**Written problem**. Retype exactly the lines from the first one through the line with "(z0 + z1) / 2))", including both ends; skip any pictures.

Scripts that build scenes
============

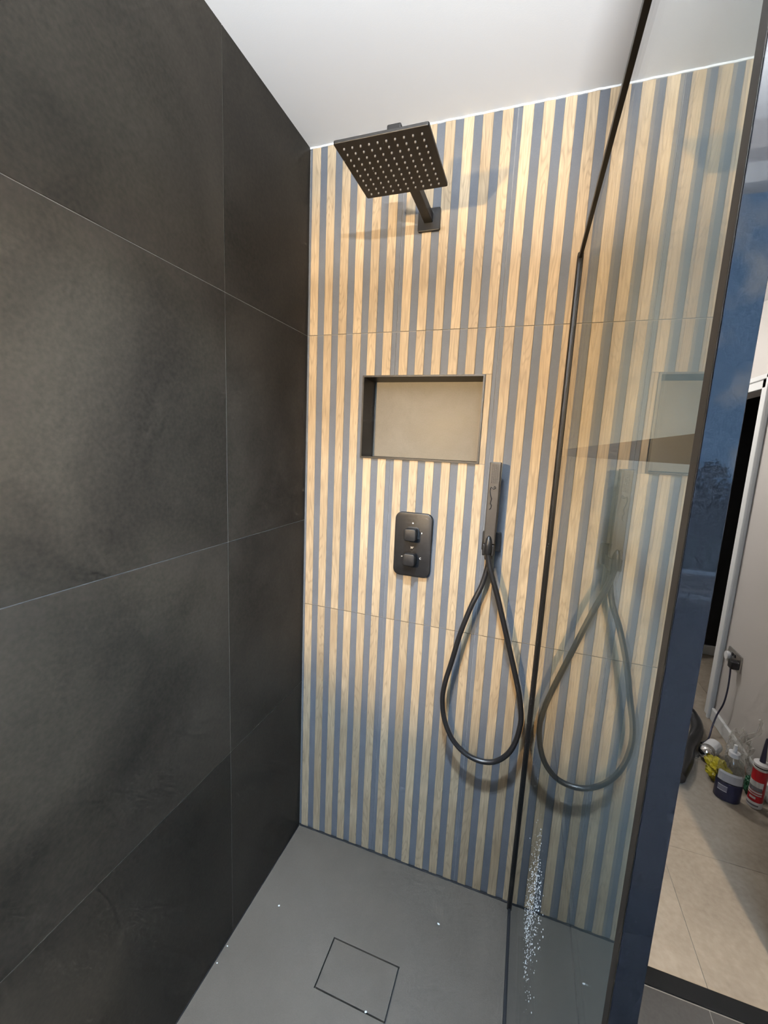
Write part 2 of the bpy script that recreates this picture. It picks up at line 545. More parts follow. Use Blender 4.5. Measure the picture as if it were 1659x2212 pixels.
# left wall of large anthracite tiles
m = MB().box(-0.12, -0.0012, REAR - 0.1, 0.0048, 0, H)
wall_left = tag(m.build('wall_left', GROUT), 'side wall of large anthracite tiles with pale grout lines', 'wall', kind='structure')
zr = [(0.0, 0.599), (0.601, 1.199), (1.201, 1.799), (1.801, H)]
yr = [(-0.386, 0.0), (-1.586, -0.388), (REAR, -1.588)]
for z0, z1 in zr:
    for y0, y1 in yr:
        MB().box(-0.0012, 0.0, y0, y1, z0, z1).build('tile', TILE_LEFT, wall_left, origin=(0, (y0 + y1) / 2, (z0 + z1) / 2))

# ceiling
tag(MB().box(-0.12, 3.1, REAR - 0.1, 3.1, H, H + 0.08).build('ceiling', WHITE_PAINT), 'plain white painted ceiling over the shower', 'ceiling', kind='structure')

# floors
floor = tag(MB().box(0.811, 2.4, REAR - 0.1, -0.035, -0.06, -0.0025).box(-0.12, 0.811, REAR - 0.1, -1.301, -0.06, -0.0025).box(-0.12, 0.811, -1.301, 0.0, -0.06, -0.0305).build('floor', GROUT), 'grey tiled bathroom floor outside the shower tray', 'floor', kind='structure')
for x0, x1 in ((0.812, 1.305), (1.307, 1.96)):
    for y0, y1 in ((-0.68, -0.086), (-1.28, -0.682), (REAR, -1.282)):
        MB().box(x0, x1, y0, y1, -0.0025, -0.001).build('tile', FLOOR_TILE, floor, origin=((x0 + x1) / 2, (y0 + y1) / 2, 0))
MB().box(0.0, 0.81, REAR, -1.302, -0.0025, -0.001).build('tile', FLOOR_TILE, floor)
floor2 = tag(MB().box(0.812, 3.1, -0.035, 3.1, -0.06, -0.0025).box(-0.12, 0.812, 0.0048, 3.1, -0.06, -0.0025).build('floor', GROUT), 'beige tiled floor of the room beyond the black threshold', 'floor', kind='structure')
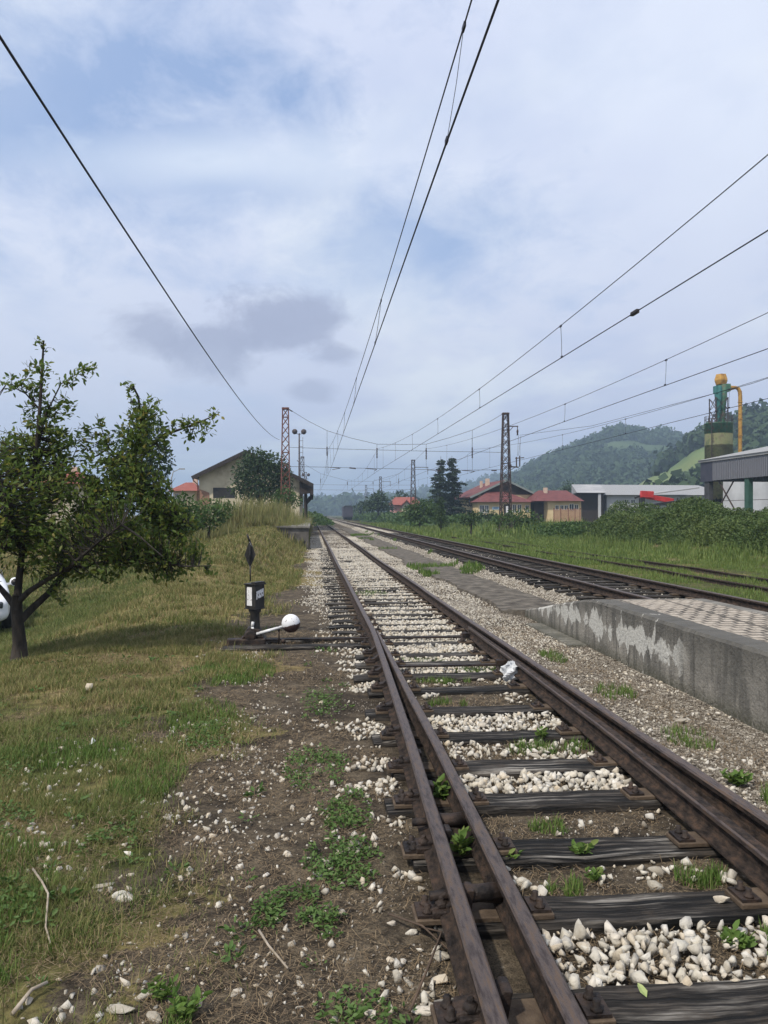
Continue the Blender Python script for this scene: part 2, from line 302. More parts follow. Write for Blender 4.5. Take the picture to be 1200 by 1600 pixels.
# ------------------------------------------------------------------ object helpers
def tag(o, label=None, cat=None, group=None, kind=None):
    for k, v in (('label', label), ('category', cat), ('group', group), ('kind', kind)):
        if v: o[k] = v
    return o
def empty(name, loc=(0, 0, 0), rz=0, label=None, cat=None, group=None):
    o = bpy.data.objects.new(name, None); o.empty_display_size = .3; C.objects.link(o)
    o.location = loc; o.rotation_euler = (0, 0, rz); return tag(o, label, cat, group)
def link(name, me, parent=None, mats=None):
    o = bpy.data.objects.new(name, me); C.objects.link(o); o.parent = parent
    for m in (mats if isinstance(mats, (list, tuple)) else [mats]):
        if m: me.materials.append(m)
    return o
def npmesh(name, V, F, mats, parent=None, smooth=False, mi=None):
    """V: (n,3) array; F: (m,k) array of faces with k corners each"""
    V = np.asarray(V, np.float32); F = np.asarray(F, np.int32)
    me = bpy.data.meshes.new(name); me.vertices.add(len(V)); me.vertices.foreach_set('co', V.ravel())
    k = F.shape[1]; me.loops.add(F.size); me.polygons.add(len(F))
    me.loops.foreach_set('vertex_index', F.ravel())
    me.polygons.foreach_set('loop_start', np.arange(0, F.size, k, dtype=np.int32))
    if mi is not None: me.polygons.foreach_set('material_index', np.asarray(mi, np.int32))
    me.update(calc_edges=True)
    if smooth: me.polygons.foreach_set('use_smooth', np.ones(len(F), bool))
    return link(name, me, parent, mats)
class MB:
    def __init__(s): s.v = []; s.f = []; s.m = []; s.sm = []
    def add(s, v, f, mi=0, sm=False):
        n = len(s.v); s.v += [tuple(p) for p in v]; s.f += [tuple(i+n for i in q) for q in f]
        s.m += [mi]*len(f); s.sm += [sm]*len(f)
    def box(s, x0, x1, y0, y1, z0, z1, mi=0):
        v = [(x, y, z) for x in (x0, x1) for y in (y0, y1) for z in (z0, z1)]
        s.add(v, [(0, 1, 3, 2), (4, 6, 7, 5), (0, 4, 5, 1), (2, 3, 7, 6), (0, 2, 6, 4), (1, 5, 7, 3)], mi)
    def bar(s, a, b, w, mi=0, h=None, up=(0, 0, 1)):
        a, b = Vector(a), Vector(b); d = (b-a).normalized(); u = Vector(up)
        if abs(d.dot(u)) > .95: u = Vector((1, 0, 0))
        r = d.cross(u).normalized(); u = r.cross(d); h = h or w
        v = [p+r*sx*w/2+u*sz*h/2 for p in (a, b) for sx, sz in ((-1, -1), (1, -1), (1, 1), (-1, 1))]
        s.add(v, [(3, 2, 1, 0), (4, 5, 6, 7), (0, 1, 5, 4), (1, 2, 6, 5), (2, 3, 7, 6), (3, 0, 4, 7)], mi)
    def tube(s, pts, rad, n=6, mi=0, cap=True, sm=True):
        pts = [Vector(p) for p in pts]
        if isinstance(rad, (int, float)): rad = [rad]*len(pts)
        v = []; f = []; prev = None
        for i, p in enumerate(pts):
            d = (pts[min(i+1, len(pts)-1)]-pts[max(i-1, 0)])
            d = d.normalized() if d.length > 1e-9 else Vector((0, 0, 1))
            if prev is None: r = d.cross(Vector((0, 0, 1)) if abs(d.z) < .9 else Vector((1, 0, 0))).normalized()
            else:
                r = prev-d*prev.dot(d); r = r.normalized() if r.length > 1e-6 else d.orthogonal().normalized()
            prev = r; u = r.cross(d)
            for k in range(n):
                a = 2*math.pi*k/n; v.append(p+(r*math.cos(a)+u*math.sin(a))*rad[i])
            if i:
                o = (i-1)*n
                for k in range(n): f.append((o+k, o+(k+1) % n, o+n+(k+1) % n, o+n+k))
        if cap: f.append(tuple(range(n))); f.append(tuple(range(len(v)-1, len(v)-n-1, -1)))
        s.add(v, f, mi, sm)
    def lathe(s, prof, n=16, at=(0, 0, 0), mi=0, axis='z', sm=True):
        v = []; f = []
        for r, z in prof:
            for k in range(n):
                a = 2*math.pi*k/n; c, q = r*math.cos(a), r*math.sin(a)
                p = {'z': (c, q, z), 'x': (z, c, q), 'y': (c, z, q)}[axis]
                v.append((p[0]+at[0], p[1]+at[1], p[2]+at[2]))
        for i in range(len(prof)-1):
            for k in range(n): f.append((i*n+k, i*n+(k+1) % n, (i+1)*n+(k+1) % n, (i+1)*n+k))
        f.append(tuple(range(n-1, -1, -1))); f.append(tuple(range((len(prof)-1)*n, len(prof)*n)))
        s.add(v, f, mi, sm)
    def prism(s, poly, y0, y1, mi=0, axis='y'):
        """polygon in x,z extruded along y (axis x: polygon in y,z extruded along x)"""
        n = len(poly)
        def P(a, b, t): return (a, t, b) if axis == 'y' else (t, a, b) if axis == 'x' else (a, b, t)
        v = [P(a, b, y0) for a, b in poly]+[P(a, b, y1) for a, b in poly]
        f = [tuple(range(n)), tuple(range(2*n-1, n-1, -1))]+[(i, (i+1) % n, n+(i+1) % n, n+i) for i in range(n)]
        s.add(v, f, mi)
    def build(s, name, mats, parent=None, fix=True, bevel=0):
        me = bpy.data.meshes.new(name); me.from_pydata([tuple(map(float, p)) for p in s.v], [], s.f)
        me.polygons.foreach_set('material_index', s.m); me.polygons.foreach_set('use_smooth', s.sm)
        if fix:
            bm = bmesh.new(); bm.from_mesh(me); bmesh.ops.recalc_face_normals(bm, faces=bm.faces); bm.to_mesh(me); bm.free()
        o = link(name, me, parent, mats)
        if bevel:
            b = o.modifiers.new('b', 'BEVEL'); b.width = bevel; b.segments = 2; b.limit_method = 'ANGLE'
        return o
def copy_tree(o, parent=None):
    c = o.copy(); C.objects.link(c); c.parent = parent
    for ch in [x for x in bpy.data.objects if x.parent == o]: copy_tree(ch, c)
    return c
# lattice value noise for shaping terrain and placing plants
_T = rng.random((256, 256))
def vn(x, y, s, off=0.0):
    x = np.asarray(x, float)/s+off*17.3+1000; y = np.asarray(y, float)/s+off*9.1+1000
    i, j = np.floor(x).astype(int), np.floor(y).astype(int); u, v = x-i, y-j
    u = u*u*(3-2*u); v = v*v*(3-2*v)
    g = lambda a, b: _T[a & 255, b & 255]
    return (g(i, j)*(1-u)+g(i+1, j)*u)*(1-v)+(g(i, j+1)*(1-u)+g(i+1, j+1)*u)*v
def fb(x, y, s, off=0, o=3):
    r = 0; a = 1; t = 0
    for k in range(o): r = r+a*vn(x, y, s/2**k, off+k); t += a; a *= .5
    return r/t
def sm(a, b, x):
    t = np.clip((np.asarray(x, float)-a)/(b-a), 0, 1); return t*t*(3-2*t)

# ------------------------------------------------------------------ terrain
def dockline(Y): return -.30-0.25*sm(30, 10, Y)      # foot of the grassy bank beside the nearest track
def ground(X, Y):
    X = np.asarray(X, float); Y = np.asarray(Y, float)
    z = -.05+0*X*Y
    z = z+.03*(fb(X, Y, 1.1, 3)-.5)*1.2
    # grassy bank on the left climbing to the loading dock
    edge = -1.1+.75*sm(18, 36, Y)
    rise = sm(7, 33, Y)*1.10
    z = z+rise*sm(edge, edge-1.9-1.2*sm(25, 12, Y), X)
    # falls away to the yard where the car stands
    drop = sm(-1.6, -7.5, X)*(.45+1.05*sm(8, 17, Y))*sm(46, 27, Y)+1.0*sm(-13, -24, X)
    z = z-drop
    # right: main line on a low ballast bed, then down to the overgrown siding
    bed = sm(4.55, 5.0, X)*sm(8.3, 7.55, X)*sm(9.4, 10.6, Y)
    z = z+.20*bed
    z = z-.12*sm(8.0, 9.5, X)
    # bank behind the sidings
    z = z+.55*sm(17.0, 20.0, X)*sm(90, 60, Y)+.9*sm(15, 19, X)*sm(95, 110, Y)*0
    z = z+.04*(fb(X, Y, 3, 9)-.5)*sm(9, 12, X)
    # dirt and stones between sleepers lie a little unevenly
    z = z+.016*(fb(X, Y, .35, 5)-.5)
    z = z+.10*(fb(X, Y, 2.6, 1)-.5)*sm(-1.5, -3, X)
    return z
def gz(x, y): return float(ground(x, y))
def grid_axis(pts):
    out = [pts[0][0]]
    for (a, _), (b, st) in zip(pts, pts[1:]):
        n = max(1, int(round((b-a)/st))); out += list(a+(b-a)*(np.arange(n)+1)/n)
    return np.array(out)
xs = grid_axis([(-2600, 0), (-600, 500), (-120, 60), (-30, 6), (-12, .5), (-4, .12), (6, .07), (9, .12), (22, .4), (60, 3), (300, 30), (2600, 460)])
ys = grid_axis([(-900, 0), (-300, 300), (-60, 44), (-6, 6), (1, .5), (9, .06), (16, .1), (45, .4), (130, 2), (400, 15), (1500, 110), (3100, 400)])
GX, GY = np.meshgrid(xs, ys, indexing='ij'); GZ = ground(GX, GY)
V = np.stack([GX, GY, GZ], -1).reshape(-1, 3); nx, ny = len(xs), len(ys)
ii, jj = np.meshgrid(np.arange(nx-1), np.arange(ny-1), indexing='ij'); a = (ii*ny+jj).ravel()
F = np.stack([a, a+ny, a+ny+1, a+1], 1)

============

**Result**.
Write part 2 of the bpy script that recreates this picture. It picks up at line 545. More parts follow. Use Blender 4.5. Measure the picture as if it were 1659x2212 pixels.
# left wall of large anthracite tiles
m = MB().box(-0.12, -0.0012, REAR - 0.1, 0.0048, 0, H)
wall_left = tag(m.build('wall_left', GROUT), 'side wall of large anthracite tiles with pale grout lines', 'wall', kind='structure')
zr = [(0.0, 0.599), (0.601, 1.199), (1.201, 1.799), (1.801, H)]
yr = [(-0.386, 0.0), (-1.586, -0.388), (REAR, -1.588)]
for z0, z1 in zr:
    for y0, y1 in yr:
        MB().box(-0.0012, 0.0, y0, y1, z0, z1).build('tile', TILE_LEFT, wall_left, origin=(0, (y0 + y1) / 2, (z0 + z1) / 2))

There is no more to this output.